Malgré la récente création d’un ministère de la Recherche au Burkina, il subsiste, d’après Mme Sanon « un manque de dialogue entre les dirigeants politiques et les chercheurs, ainsi qu’entre ces derniers et les acteurs sur le terrain ».

Outre les difficultés financières et structurelles, les chercheurs d’Afrique de l’ouest souffrent d’un manque de reconnaissance.

Pour la Burkinabé Sanon, « le travail de recherche n’est pas du tout considéré socialement ». De ce fait « les jeunes chercheurs sont employés comme fonctionnaires au sein de nos ministères et l’on n’exploite pas leurs capacités ». Ce système nuirait au développement de la recherche.

Un constat partagé par le professeur Abderrahmane Ngaidé, du département d’histoire de l’Ucad qui n’hésite pas à affirmer d’emblée qu’à cause du manque de moyens « les jeunes chercheurs préfèrent choisir une orientation qui leur apportera un bon salaire, plutôt que de continuer leurs thèses ».

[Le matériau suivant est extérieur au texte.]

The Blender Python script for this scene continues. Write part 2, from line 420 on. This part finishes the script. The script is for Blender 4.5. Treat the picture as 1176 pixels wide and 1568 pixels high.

D’après le professeur qui s’est entretenu avec Ouestafnews, les étudiants préfèrent intégrer l’Ecole Normale Supérieure pour avoir le « meilleur grade » plutôt que de se lancer dans la recherche. Selon lui, il faudrait inclure une clause sociale destinée à financer la recherche dans l’attribution des marchés publics afin de pallier au manque d’argent.

Face à ces constats pessimistes, les résultats obtenus par l’ITT redonnent un peu d’espoir. Par exemple, au Mali, le Groupe de recherche en économie appliquée et théorique, qui a bénéficié pendant deux ans du soutien de l’Initiative, est désormais complètement autonome. « Le bilan est positif, malgré quelques problèmes organisationnels, ils ont gagné en visibilité et en crédibilité sur la scène internationale et leurs recherches sur la pauvreté font autorité », se réjouit M. Sanogo.